OBJECTIVE ▸ Each line that holds the word "wide" is to be identified and copied.

INFORMATION SHOWN ▸

----------

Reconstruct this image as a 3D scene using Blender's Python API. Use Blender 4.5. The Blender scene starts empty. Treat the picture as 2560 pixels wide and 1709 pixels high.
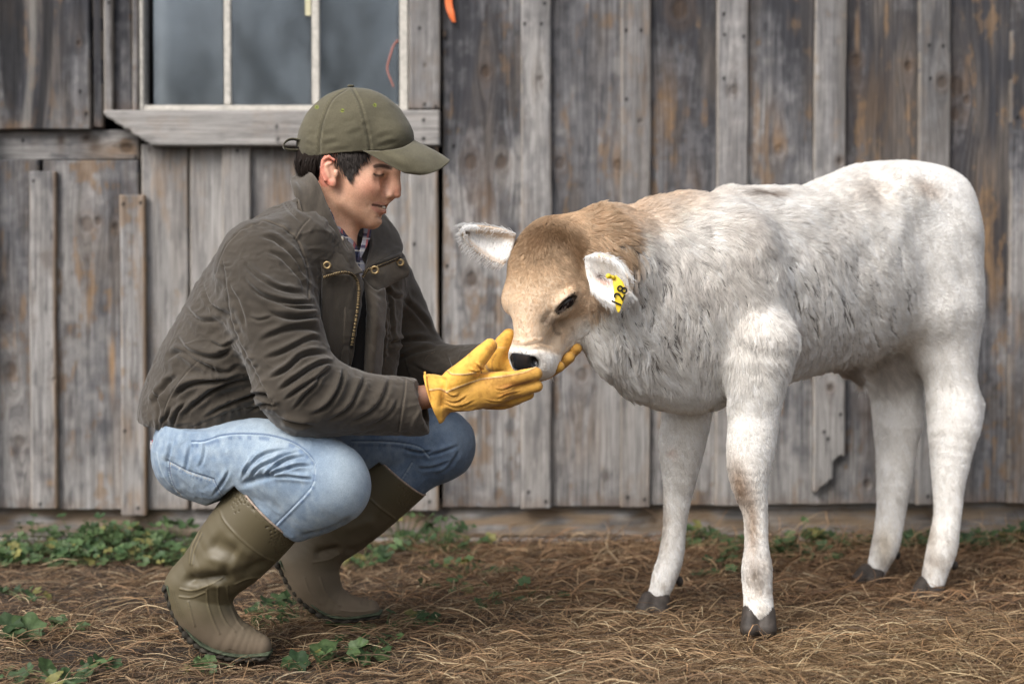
import bpy, bmesh, math, random
import numpy as np
from mathutils import Vector, Matrix, kdtree
# ---------------------------------------------------------------- camera, sky, sun, exposure
SC = bpy.context.scene
COL = SC.collection
random.seed(7)
RNG = np.random.default_rng(11)
FPX = 3556.0                      # focal length in photo pixels (2560 wide)
CAMH = 0.70
PITCH = math.atan((854.5 - 780.0) / FPX)
cam_d = bpy.data.cameras.new("camera")
cam = bpy.data.objects.new("camera", cam_d); COL.objects.link(cam)
cam.location = (0, 0, CAMH)
cam.rotation_euler = (math.radians(90) - PITCH, 0, 0)
cam_d.sensor_width = 36.0
cam_d.lens = FPX / 2560.0 * 36.0
cam_d.clip_start = 0.05; cam_d.clip_end = 500
cam_d.dof.use_dof = True
cam_d.dof.focus_distance = 2.93
cam_d.dof.aperture_fstop = 2.2
SC.camera = cam

w = bpy.data.worlds.new("World"); SC.world = w; w.use_nodes = True
nt = w.node_tree; nt.nodes.clear()
_o = nt.nodes.new("ShaderNodeOutputWorld"); _b = nt.nodes.new("ShaderNodeBackground")
_s = nt.nodes.new("ShaderNodeTexSky"); _s.sky_type = 'NISHITA'; _s.sun_disc = False
SUN_EL, SUN_ROT = math.radians(44), math.radians(220)
_s.sun_elevation = SUN_EL; _s.sun_rotation = SUN_ROT; _s.altitude = 0; _s.air_density = 1.0
_s.dust_density = 6.0; _s.ozone_density = 1.0
_h = nt.nodes.new("ShaderNodeHueSaturation"); _h.inputs['Saturation'].default_value = 0.42   # an overcast sky has little blue
nt.links.new(_s.outputs[0], _h.inputs['Color']); nt.links.new(_h.outputs[0], _b.inputs[0])
_b.inputs[1].default_value = 0.15
nt.links.new(_b.outputs[0], _o.inputs[0])
sun_d = bpy.data.lights.new("sun", 'SUN'); sun_d.energy = 1.15; sun_d.angle = math.radians(34); sun_d.color = (1.0, 0.96, 0.90)
sun = bpy.data.objects.new("sun", sun_d); COL.objects.link(sun)
_az = SUN_ROT   # nishita: rotation 0 = +Y, clockwise from above
_dir = Vector((math.sin(_az) * math.cos(SUN_EL), math.cos(_az) * math.cos(SUN_EL), math.sin(SUN_EL)))
sun.rotation_euler = _dir.to_track_quat('Z', 'Y').to_euler()
sun.location = (0, 0, 20)
SC.view_settings.view_transform = 'Standard'; SC.view_settings.look = 'None'
SC.view_settings.exposure = 0.60; SC.view_settings.gamma = 1.0
SC.render.engine = 'CYCLES'
SC.cycles.max_bounces = 6; SC.cycles.transparent_max_bounces = 8
SC.cycles.use_denoising = True

# ---------------------------------------------------------------- projection helpers (photo pixel + distance -> world point)
CP, SP = math.cos(PITCH), math.sin(PITCH)
def P(u, v, d):
    x = (u - 1280.0) / FPX; y = -(v - 854.5) / FPX
    t = d / (CP + y * SP)
    return np.array([t * x, d, CAMH + t * (-SP + y * CP)])
def PX(r, d): return r * d / FPX
def proj(V):
    Z = V[:, 2] - CAMH; Y = V[:, 1]
    dep = Y * CP - Z * SP; up = Y * SP + Z * CP
    return 1280.0 + FPX * V[:, 0] / dep, 854.5 - FPX * up / dep
def gd(v): return CAMH * FPX / (v - 780.0)          # depth of a ground point seen at row v
def D(u): return u * 1.0898

# ---------------------------------------------------------------- numpy noise
def _hash(ix, iy, iz, s):
    h = (ix.astype(np.int64) * 374761393 + iy.astype(np.int64) * 668265263 + iz.astype(np.int64) * 2147483647 + s * 974634777) & 0xffffffff
    h = ((h ^ (h >> 13)) * 1274126177) & 0xffffffff
    h = (h ^ (h >> 16)) & 0xffffffff
    return (h / 4294967295.0)
def vnoise(x, y, z=0.0, s=0):
    x = np.asarray(x, float); y = np.asarray(y, float) + 0 * x; z = np.asarray(z, float) + 0 * x
    ix, iy, iz = np.floor(x), np.floor(y), np.floor(z)
    fx, fy, fz = x - ix, y - iy, z - iz
    fx = fx * fx * (3 - 2 * fx); fy = fy * fy * (3 - 2 * fy); fz = fz * fz * (3 - 2 * fz)
    r = 0
    for a in (0, 1):
        for b in (0, 1):
            for c in (0, 1):
                wt = (fx if a else 1 - fx) * (fy if b else 1 - fy) * (fz if c else 1 - fz)
                r = r + wt * _hash(ix + a, iy + b, iz + c, s)
    return r
def fbm(x, y, z=0.0, s=0, o=4):
    r = 0; a = 0.5; t = 0
    for i in range(o):
        r = r + a * vnoise(x * 2**i, y * 2**i, np.asarray(z) * 2**i, s + i * 17); t += a; a *= 0.5
    return r / t
def sst(x, a, b):
    t = np.clip((x - a) / (b - a), 0, 1); return t * t * (3 - 2 * t)
def mix(a, b, t):
    t = np.asarray(t)
    if np.ndim(b) == 1 and np.ndim(t) == 1: return a * (1 - t[:, None]) + np.asarray(b)[None, :] * t[:, None]
    if np.ndim(a) == 2 and np.ndim(t) == 1: t = t[:, None]
    return a * (1 - t) + b * t
def srgb(r, g, b):
    f = lambda c: (c / 255 / 12.92) if c <= 10.31 else ((c / 255 + 0.055) / 1.055) ** 2.4
    return np.array([f(r), f(g), f(b)])

# ---------------------------------------------------------------- object helpers
def tag(o, label=None, cat=None, group=None, kind=None):
    if label: o["label"] = label
    if cat: o["category"] = cat
    if group: o["group"] = group
    if kind: o["kind"] = kind
    return o
def empty(name, loc, label, cat, group=None):
    o = bpy.data.objects.new(name, None); COL.objects.link(o); o.location = loc
    o.empty_display_size = 0.1
    return tag(o, label, cat, group)
def link(o, parent=None):
    COL.objects.link(o)
    if parent is not None:
        o.parent = parent
        o.matrix_parent_inverse = world_of(parent).inverted()
    return o
def world_of(o):
    m = Matrix.LocRotScale(o.location, o.rotation_euler, o.scale)
    if o.parent is not None: m = world_of(o.parent) @ o.matrix_parent_inverse @ m
    return m
def mesh_np(name, V, F, mat=None, parent=None, col=None, attrs=None, smooth=True, uvv=None):
    """V (n,3), F list/array of quads or tris"""
    me = bpy.data.meshes.new(name)
    V = np.asarray(V, np.float32)
    if isinstance(F, np.ndarray):
        k = F.shape[1]; n = len(F)
        me.vertices.add(len(V)); me.vertices.foreach_set("co", V.ravel())
        me.loops.add(n * k); me.loops.foreach_set("vertex_index", F.astype(np.int32).ravel())
        me.polygons.add(n); me.polygons.foreach_set("loop_start", np.arange(0, n * k, k, dtype=np.int32))
        me.update(calc_edges=True)
    else:
        me.from_pydata(V.tolist(), [], [list(f) for f in F])
    me.polygons.foreach_set("use_smooth", np.full(len(me.polygons), smooth))
    if col is not None:
        a = me.attributes.new("Col", 'FLOAT_COLOR', 'POINT')
        c = np.ones((len(V), 4), np.float32); c[:, :3] = col
        a.data.foreach_set("color", c.ravel())
    if attrs:
        for k_, val in attrs.items():
            val = np.asarray(val, np.float32)
            if val.ndim == 1:
                a = me.attributes.new(k_, 'FLOAT', 'POINT'); a.data.foreach_set("value", val)
            else:
                a = me.attributes.new(k_, 'FLOAT_VECTOR', 'POINT'); a.data.foreach_set("vector", val.ravel())
    if mat is not None: me.materials.append(mat)
    me.update()
    o = bpy.data.objects.new(name, me)
    return link(o, parent)

# ---------------------------------------------------------------- materials
def newmat(name):
    m = bpy.data.materials.new(name); m.use_nodes = True
    t = m.node_tree; b = t.nodes['Principled BSDF']
    return m, t, b
def N(t, typ, **kw):
    n = t.nodes.new(typ)
    for k, v in kw.items():
        if k in n.inputs: n.inputs[k].default_value = v
        else: setattr(n, k, v)
    return n
def L(t, a, b): t.links.new(a, b)
def ramp(t, fac, stops):
    r = t.nodes.new('ShaderNodeValToRGB'); L(t, fac, r.inputs[0])
    while len(r.color_ramp.elements) < len(stops): r.color_ramp.elements.new(0.5)
    for e, (p, c) in zip(r.color_ramp.elements, stops):
        e.position = p; e.color = tuple(c) + (1,) if len(c) == 3 else c
    return r
def mixc(t, mode, fac, a, b):
    n = t.nodes.new('ShaderNodeMix'); n.data_type = 'RGBA'; n.blend_type = mode
    for s, v in ((n.inputs[0], fac), (n.inputs[6], a), (n.inputs[7], b)):
        if hasattr(v, 'is_linked'): L(t, v, s)
        elif isinstance(v, (int, float)): s.default_value = v
        else: s.default_value = tuple(v) + (1,)
    return n.outputs[2]
def coordnode(t, scale=(1, 1, 1), attr=None):
    if attr: src = N(t, 'ShaderNodeAttribute', attribute_name=attr).outputs['Vector']
    else: src = t.nodes.new('ShaderNodeTexCoord').outputs['Object']
    mp = t.nodes.new('ShaderNodeMapping'); mp.inputs['Scale'].default_value = scale
    L(t, src, mp.inputs['Vector']); return mp.outputs[0]
def noise(t, vec, scale, detail=4, rough=0.55, dist=0.0):
    n = t.nodes.new('ShaderNodeTexNoise'); L(t, vec, n.inputs['Vector'])
    n.inputs['Scale'].default_value = scale; n.inputs['Detail'].default_value = detail
    n.inputs['Roughness'].default_value = rough; n.inputs['Distortion'].default_value = dist
    return n.outputs['Fac']
def bump(t, b, h, strength=0.3, dist=0.002, prev=None):
    n = t.nodes.new('ShaderNodeBump'); n.inputs['Strength'].default_value = strength
    n.inputs['Distance'].default_value = dist; L(t, h, n.inputs['Height'])
    if prev is not None: L(t, prev, n.inputs['Normal'])
    L(t, n.outputs[0], b.inputs['Normal']); return n.outputs[0]
def mat_cloth(name, base=None, rough=0.85, grain=0.18, gscale=260, bscale=900, bstr=0.25, big=0.25, bigscale=14, sheen=0.15):
    """vertex-colour (Col) or flat base, mottled by noise, with a woven bump"""
    m, t, b = newmat(name); vec = coordnode(t)
    src = N(t, 'ShaderNodeAttribute', attribute_name="Col").outputs['Color'] if base is None else None
    if src is None:
        rg = t.nodes.new('ShaderNodeRGB'); rg.outputs[0].default_value = tuple(base) + (1,); src = rg.outputs[0]
    n1 = noise(t, vec, gscale, 3); n2 = noise(t, vec, bigscale, 5, 0.6)
    r1 = ramp(t, n1, [(0.3, (1 - grain,) * 3), (0.7, (1 + 0 * grain,) * 3)])
    r2 = ramp(t, n2, [(0.3, (1 - big,) * 3), (0.72, (1, 1, 1))])
    c = mixc(t, 'MULTIPLY', 1.0, src, r1.outputs[0]); c = mixc(t, 'MULTIPLY', 1.0, c, r2.outputs[0])
    L(t, c, b.inputs['Base Color']); b.inputs['Roughness'].default_value = rough
    b.inputs['Sheen Weight'].default_value = sheen; b.inputs['Specular IOR Level'].default_value = 0.25
    h = noise(t, vec, bscale, 2); p = bump(t, b, h, bstr, 0.001)
    bump(t, b, noise(t, vec, 60, 3), 0.25, 0.002, p)
    return m
def mat_plain(name, col, rough=0.6, metal=0.0, spec=0.5, nscale=80, nvar=0.2, bstr=0.1):
    m, t, b = newmat(name); vec = coordnode(t)
    r = ramp(t, noise(t, vec, nscale, 4), [(0.3, tuple(np.array(col) * (1 - nvar))), (0.7, tuple(np.minimum(np.array(col) * (1 + nvar * .5), 1)))])
    L(t, r.outputs[0], b.inputs['Base Color']); b.inputs['Roughness'].default_value = rough
    b.inputs['Metallic'].default_value = metal; b.inputs['Specular IOR Level'].default_value = spec
    if bstr: bump(t, b, noise(t, vec, nscale * 4, 3), bstr, 0.001)
    return m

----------

SOLVED EXERCISE ▸
Reconstruct this image as a 3D scene using Blender's Python API. Use Blender 4.5. The Blender scene starts empty. Treat the picture as 2560 pixels wide and 1709 pixels high.
FPX = 3556.0                      # focal length in photo pixels (2560 wide)